Teamwork is essentially the mojo that the duo operates with to improve both of their skiing every day and clearly, something’s working.

 

“We share a sense of humor and actually have a similar routine which are probably some of the most important things,” Burton chimed in while Ashby chuckled a very agreeable laugh.

 

Before taking the job as a guide for Burton, Ashby really wasn’t sure what he was signing up for. He explained that at first, he thought he would be working for Burton as a guide, but the last few months have proven him wrong.. The two are a complete team. Both are in the testing pool for the U.S. Anti-Doping Agency, and both could get a violation.
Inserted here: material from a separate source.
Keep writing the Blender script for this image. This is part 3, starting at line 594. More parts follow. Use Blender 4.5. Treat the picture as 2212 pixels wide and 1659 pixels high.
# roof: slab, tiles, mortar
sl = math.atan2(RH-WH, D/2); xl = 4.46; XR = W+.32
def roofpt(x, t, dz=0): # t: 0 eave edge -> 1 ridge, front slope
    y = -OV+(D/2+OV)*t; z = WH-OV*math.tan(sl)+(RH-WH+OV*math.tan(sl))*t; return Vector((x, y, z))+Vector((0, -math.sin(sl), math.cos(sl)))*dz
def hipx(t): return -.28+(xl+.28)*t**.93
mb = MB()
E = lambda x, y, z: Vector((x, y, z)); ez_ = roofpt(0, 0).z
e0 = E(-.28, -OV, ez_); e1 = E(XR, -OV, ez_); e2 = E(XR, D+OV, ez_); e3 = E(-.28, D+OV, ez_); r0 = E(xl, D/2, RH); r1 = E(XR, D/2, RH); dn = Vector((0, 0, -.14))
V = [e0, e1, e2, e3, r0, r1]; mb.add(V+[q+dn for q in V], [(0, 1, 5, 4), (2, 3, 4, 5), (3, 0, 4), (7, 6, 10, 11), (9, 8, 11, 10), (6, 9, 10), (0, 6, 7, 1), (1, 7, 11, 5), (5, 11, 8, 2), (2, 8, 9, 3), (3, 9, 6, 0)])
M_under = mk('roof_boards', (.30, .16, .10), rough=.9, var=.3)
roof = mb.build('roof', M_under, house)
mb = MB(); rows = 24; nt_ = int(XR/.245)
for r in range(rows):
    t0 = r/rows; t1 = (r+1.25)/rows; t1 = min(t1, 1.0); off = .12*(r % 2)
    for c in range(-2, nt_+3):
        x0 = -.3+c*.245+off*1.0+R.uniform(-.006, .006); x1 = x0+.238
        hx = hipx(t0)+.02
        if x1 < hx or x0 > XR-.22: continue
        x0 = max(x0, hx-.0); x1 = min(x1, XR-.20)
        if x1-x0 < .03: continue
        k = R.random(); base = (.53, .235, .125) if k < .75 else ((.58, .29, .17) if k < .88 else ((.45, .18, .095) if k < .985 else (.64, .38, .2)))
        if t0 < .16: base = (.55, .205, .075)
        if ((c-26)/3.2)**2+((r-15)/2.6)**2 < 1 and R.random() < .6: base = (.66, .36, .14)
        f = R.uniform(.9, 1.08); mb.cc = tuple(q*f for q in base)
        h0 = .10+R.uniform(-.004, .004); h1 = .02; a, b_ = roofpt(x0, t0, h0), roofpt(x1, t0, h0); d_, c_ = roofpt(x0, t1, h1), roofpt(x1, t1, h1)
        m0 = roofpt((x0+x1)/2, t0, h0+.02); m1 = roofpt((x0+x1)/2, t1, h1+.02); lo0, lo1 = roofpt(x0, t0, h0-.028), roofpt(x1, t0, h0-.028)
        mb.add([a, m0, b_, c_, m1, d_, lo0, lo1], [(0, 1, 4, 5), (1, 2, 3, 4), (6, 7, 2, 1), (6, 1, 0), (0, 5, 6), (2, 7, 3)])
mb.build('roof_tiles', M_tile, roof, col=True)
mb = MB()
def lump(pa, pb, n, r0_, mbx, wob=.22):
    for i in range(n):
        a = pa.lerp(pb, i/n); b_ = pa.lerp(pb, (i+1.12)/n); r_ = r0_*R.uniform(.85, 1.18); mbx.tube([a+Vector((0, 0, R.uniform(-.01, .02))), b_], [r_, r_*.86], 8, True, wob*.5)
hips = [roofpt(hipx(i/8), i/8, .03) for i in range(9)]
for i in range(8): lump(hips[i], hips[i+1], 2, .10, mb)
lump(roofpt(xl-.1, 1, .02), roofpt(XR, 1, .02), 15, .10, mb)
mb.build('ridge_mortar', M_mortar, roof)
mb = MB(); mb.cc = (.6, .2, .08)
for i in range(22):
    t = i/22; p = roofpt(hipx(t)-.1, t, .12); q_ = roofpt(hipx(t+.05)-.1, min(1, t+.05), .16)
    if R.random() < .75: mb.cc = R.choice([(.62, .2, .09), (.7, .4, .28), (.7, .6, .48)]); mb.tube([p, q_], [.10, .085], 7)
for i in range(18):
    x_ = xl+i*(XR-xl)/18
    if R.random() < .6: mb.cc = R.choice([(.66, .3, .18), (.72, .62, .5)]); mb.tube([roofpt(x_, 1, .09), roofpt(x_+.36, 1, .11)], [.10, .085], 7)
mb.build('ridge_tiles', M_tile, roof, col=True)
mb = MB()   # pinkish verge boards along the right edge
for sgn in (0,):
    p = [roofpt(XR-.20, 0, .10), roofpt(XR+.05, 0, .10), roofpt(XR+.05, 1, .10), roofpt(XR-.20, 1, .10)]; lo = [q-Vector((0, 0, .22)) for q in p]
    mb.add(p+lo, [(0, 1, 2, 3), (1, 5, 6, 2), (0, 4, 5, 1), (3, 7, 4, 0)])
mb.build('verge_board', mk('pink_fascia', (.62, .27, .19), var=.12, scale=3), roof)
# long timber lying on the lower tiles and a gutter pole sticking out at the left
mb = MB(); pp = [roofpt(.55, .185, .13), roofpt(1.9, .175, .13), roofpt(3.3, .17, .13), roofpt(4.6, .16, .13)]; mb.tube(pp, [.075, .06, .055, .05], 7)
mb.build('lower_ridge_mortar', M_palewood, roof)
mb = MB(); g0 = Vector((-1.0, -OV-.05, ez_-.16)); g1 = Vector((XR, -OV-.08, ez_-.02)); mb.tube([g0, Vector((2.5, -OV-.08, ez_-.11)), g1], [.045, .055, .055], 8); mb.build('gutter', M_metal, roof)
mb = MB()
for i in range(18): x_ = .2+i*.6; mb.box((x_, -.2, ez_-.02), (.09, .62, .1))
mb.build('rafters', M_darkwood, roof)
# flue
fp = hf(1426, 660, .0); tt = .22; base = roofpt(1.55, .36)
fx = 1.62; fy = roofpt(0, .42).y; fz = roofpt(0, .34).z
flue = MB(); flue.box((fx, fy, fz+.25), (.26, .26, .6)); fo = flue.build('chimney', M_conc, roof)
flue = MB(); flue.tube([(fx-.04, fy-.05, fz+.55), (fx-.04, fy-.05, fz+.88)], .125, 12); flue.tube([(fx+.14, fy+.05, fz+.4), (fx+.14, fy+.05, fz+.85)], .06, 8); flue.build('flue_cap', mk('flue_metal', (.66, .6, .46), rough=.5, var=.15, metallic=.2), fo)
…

While at the same time if they medal in the Paralympic Games in Korea this year, each would receive medals.

 

The duo is relatively new working together but according to Burton, things are going much better than expected.

 

“[Ashby] does a pretty good job and he’s learning that this is a partnership. Everything happens so fast in ski racing and by the time he skis something, processes it, and is able to verbalize it, I can try to prepare for what he says is coming up in a very short period of time,” said Burton. “He gets to learn how I react to stuff and will start to understand me simply through the sounds I make on my headset rather than words, even.”

 

Ashby is learning to verbalize the internal dialogue he has through a headset that connects them. When he thinks about the terrain coming up, direction of the course, any combinations there might be, he has to prepare Burton for what’s to come.

 

“He has to ski the race line and keep me out of trouble but we also have to worry about how far apart we are. If we get too far apart then we could get disqualified and if I mess up a turn and scrub speed, I need to be quick to tell him so he can micromanage his speed and I can catch up but also keep him pulling me down the hill,” said Burton.

 

Ashby explained that of course they can get physically worn out, but it’s also a mental game more than anything.

 

At NASTAR National Pacesetting Trials this year, the team set the National Standard for all visually impaired athletes across the nation who want to race NASTAR. The U.S. National Team has sent paralympic athletes to the trials for the last three years as a way to set times for each category of impairment but also as a recruiting tool. The Director of the Paralympic Team will watch NASTAR results all season long and capture athletes attention who might be interested in racing for the Paralympic Team in the future.

 

Paralympic World Cup
Burton and Ashby took first in Panorama, Canada for the Slalom NorAms

 

“We monitor the NASTAR online results all the time and manage to get some new kids into the program. We’ve been encouraging adaptive skiers and skiers with disabilities to get them to run NASTAR and utilize those National Pacesetters to compare how the other skiers do against them,” said Director, High Performance, U.S. Paralympic Alpine Skiing and Snowboarding Paralympic Kevin Jardine. “This way we can gauge where they stack up against the able-bodied skiers and use it as a gauge to see how far they’d be off guys like Kevin Burton and whoever else might be there.

 

This season Ashby and Burton will be traveling across the world for World Cup races and NorAms and hope to be heading into the PyeongChang 2018 Paralympic Games in March. With as much tenacity as the two have had an early season (and good race points), they’re only bound for ecstatic results this season.

 

“Kevin has quickly risen as a starting ski racer to being one of the best athletes in the world. He actually competed for the U.S. Paralympic Nordic Team in Sochi so he’s obviously very athletic and he’s worked extremely hard on his techniques and he’s not afraid to go fast.